The ruling is the latest in a series of legal challenges to duties the EU set in 2013 on biodiesel imports from Indonesia and Argentina.
A WTO panel on the case, brought by Indonesia in 2014, said in a ruling made public on Thursday that the EU needed to bring its measures into conformity with WTO agreements.
Argentina has already secured a WTO ruling criticising the way the EU set anti-dumping duties. This prompted the EU to cut duties to between 4.5 and 8.1 per cent from initial rates of 22-25.7 per cent.
The rates for Indonesia remain those set in 2013 - between 8.8 and 20.5 per cent.
The General Court of the European Union (EU), the second-highest EU court, also delivered a series of rulings in September 2016 to annul each set of duties in their present form.
The EU decided earlier this week to withdraw a planned appeal, although the actual withdrawal could take some time, allowing the EU to determine how to proceed.
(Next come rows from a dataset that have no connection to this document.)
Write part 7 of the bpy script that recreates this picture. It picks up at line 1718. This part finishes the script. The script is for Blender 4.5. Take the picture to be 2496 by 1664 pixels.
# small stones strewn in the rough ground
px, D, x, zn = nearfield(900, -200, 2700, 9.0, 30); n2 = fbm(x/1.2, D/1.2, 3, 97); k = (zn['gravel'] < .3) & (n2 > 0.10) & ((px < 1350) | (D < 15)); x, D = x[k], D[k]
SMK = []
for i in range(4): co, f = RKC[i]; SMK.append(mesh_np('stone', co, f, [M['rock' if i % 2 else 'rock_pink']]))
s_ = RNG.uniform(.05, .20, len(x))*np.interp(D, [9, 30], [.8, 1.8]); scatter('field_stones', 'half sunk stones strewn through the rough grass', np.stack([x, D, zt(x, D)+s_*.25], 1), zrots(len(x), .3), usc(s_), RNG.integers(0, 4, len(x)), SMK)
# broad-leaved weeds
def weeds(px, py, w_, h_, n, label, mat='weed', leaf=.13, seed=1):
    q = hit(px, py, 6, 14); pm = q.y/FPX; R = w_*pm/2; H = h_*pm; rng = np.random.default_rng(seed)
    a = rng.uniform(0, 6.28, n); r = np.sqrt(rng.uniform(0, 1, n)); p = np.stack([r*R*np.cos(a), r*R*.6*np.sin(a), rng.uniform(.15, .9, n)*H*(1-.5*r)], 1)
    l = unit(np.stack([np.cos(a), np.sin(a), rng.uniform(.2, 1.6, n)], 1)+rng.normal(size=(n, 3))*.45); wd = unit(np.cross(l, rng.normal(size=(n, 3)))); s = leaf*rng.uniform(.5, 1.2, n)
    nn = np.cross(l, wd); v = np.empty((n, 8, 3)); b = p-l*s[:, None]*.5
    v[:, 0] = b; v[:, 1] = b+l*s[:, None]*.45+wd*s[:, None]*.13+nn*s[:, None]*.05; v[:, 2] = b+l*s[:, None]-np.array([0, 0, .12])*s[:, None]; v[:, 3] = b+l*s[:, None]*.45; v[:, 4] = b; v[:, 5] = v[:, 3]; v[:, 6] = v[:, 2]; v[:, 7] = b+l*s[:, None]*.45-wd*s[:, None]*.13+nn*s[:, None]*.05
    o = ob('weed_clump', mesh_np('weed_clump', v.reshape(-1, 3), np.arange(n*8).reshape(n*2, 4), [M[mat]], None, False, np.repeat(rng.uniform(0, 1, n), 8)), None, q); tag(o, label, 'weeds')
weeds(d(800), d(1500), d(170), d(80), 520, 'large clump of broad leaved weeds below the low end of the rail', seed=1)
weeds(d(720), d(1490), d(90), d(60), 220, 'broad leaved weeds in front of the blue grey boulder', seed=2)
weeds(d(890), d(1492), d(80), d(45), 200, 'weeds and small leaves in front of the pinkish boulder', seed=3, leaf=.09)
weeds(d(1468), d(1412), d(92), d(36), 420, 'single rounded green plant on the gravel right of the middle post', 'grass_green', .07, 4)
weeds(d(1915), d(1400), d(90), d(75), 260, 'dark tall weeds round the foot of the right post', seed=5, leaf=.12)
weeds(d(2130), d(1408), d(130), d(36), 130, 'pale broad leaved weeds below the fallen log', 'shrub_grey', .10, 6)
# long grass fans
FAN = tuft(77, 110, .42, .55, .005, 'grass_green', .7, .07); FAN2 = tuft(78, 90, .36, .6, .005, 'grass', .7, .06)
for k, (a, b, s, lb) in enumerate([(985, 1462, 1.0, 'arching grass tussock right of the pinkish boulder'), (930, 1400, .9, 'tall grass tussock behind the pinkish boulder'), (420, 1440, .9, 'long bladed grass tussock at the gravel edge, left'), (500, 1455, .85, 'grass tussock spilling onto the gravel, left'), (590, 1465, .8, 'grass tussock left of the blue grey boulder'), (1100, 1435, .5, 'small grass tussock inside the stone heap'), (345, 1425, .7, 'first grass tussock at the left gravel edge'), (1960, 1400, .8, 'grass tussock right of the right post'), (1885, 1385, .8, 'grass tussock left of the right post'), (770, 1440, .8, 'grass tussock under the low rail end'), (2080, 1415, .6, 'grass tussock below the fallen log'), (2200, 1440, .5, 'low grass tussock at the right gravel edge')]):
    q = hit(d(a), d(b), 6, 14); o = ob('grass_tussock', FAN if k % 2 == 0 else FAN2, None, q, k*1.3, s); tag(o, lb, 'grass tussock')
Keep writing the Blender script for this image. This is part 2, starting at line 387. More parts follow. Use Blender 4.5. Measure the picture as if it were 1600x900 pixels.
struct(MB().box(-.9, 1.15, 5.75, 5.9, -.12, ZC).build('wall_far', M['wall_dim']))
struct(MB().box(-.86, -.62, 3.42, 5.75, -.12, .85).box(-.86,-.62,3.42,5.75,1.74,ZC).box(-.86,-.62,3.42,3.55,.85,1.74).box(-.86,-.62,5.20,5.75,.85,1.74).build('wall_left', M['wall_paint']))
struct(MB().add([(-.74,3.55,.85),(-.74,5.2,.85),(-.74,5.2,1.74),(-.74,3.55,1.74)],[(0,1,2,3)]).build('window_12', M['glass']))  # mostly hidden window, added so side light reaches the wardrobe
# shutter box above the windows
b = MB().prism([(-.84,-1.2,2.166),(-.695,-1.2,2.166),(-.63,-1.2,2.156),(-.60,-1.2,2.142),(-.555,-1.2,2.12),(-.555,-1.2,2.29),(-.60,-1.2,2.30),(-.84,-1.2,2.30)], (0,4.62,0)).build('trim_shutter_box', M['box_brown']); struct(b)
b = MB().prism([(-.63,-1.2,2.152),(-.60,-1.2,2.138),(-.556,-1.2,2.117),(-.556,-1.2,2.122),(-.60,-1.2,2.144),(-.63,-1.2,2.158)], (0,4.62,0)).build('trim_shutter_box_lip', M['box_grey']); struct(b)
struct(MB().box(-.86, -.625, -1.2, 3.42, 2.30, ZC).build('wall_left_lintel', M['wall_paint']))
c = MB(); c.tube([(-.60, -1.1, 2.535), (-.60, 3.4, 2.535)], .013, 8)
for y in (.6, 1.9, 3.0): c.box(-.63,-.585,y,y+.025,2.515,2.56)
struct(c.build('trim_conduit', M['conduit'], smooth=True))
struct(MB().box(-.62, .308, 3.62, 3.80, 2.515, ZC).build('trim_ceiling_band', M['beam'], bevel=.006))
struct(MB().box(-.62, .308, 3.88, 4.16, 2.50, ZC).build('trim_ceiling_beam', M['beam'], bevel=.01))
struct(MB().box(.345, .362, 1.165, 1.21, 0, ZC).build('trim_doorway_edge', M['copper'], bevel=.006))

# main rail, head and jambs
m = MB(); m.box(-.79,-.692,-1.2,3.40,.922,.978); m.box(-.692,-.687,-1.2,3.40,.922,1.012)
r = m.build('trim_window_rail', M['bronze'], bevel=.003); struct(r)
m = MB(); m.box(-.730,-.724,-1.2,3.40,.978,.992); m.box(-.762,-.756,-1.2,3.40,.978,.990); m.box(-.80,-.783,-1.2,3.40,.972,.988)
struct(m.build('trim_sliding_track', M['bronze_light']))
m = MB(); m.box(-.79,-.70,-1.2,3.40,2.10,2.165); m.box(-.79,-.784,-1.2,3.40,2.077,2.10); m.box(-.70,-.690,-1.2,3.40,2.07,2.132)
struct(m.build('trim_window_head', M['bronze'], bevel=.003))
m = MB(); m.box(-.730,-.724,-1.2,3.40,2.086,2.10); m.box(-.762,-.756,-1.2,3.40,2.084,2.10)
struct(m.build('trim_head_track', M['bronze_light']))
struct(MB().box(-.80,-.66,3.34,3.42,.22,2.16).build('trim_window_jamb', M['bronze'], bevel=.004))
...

Both countries impose an export duty on the raw material - soybeans for Argentina and palm oil for Indonesia - which the EU said means biodiesel producers in the two countries have lower costs than elsewhere, allowing them to "dump" product at unfairly low prices.
The EU had argued that the biodiesel markets in both countries were heavily regulated, so it needed to construct a "normal value" for the product, including a higher reference price for soybeans or palm oil and a reasonable profit margin.
Argentina and Indonesia called the resultant five-year anti-dumping measures protectionist.
The WTO panel found, in line with the ruling for Argentina, that the EU should have used the prices recorded by the producers. It also found that the EU failed to calculate correctly a normal profit margin.
Indonesia had wanted the panel to suggest how the EU should adapt its measures, arguing they should be withdrawn. However, the panel did not make specific recommendations.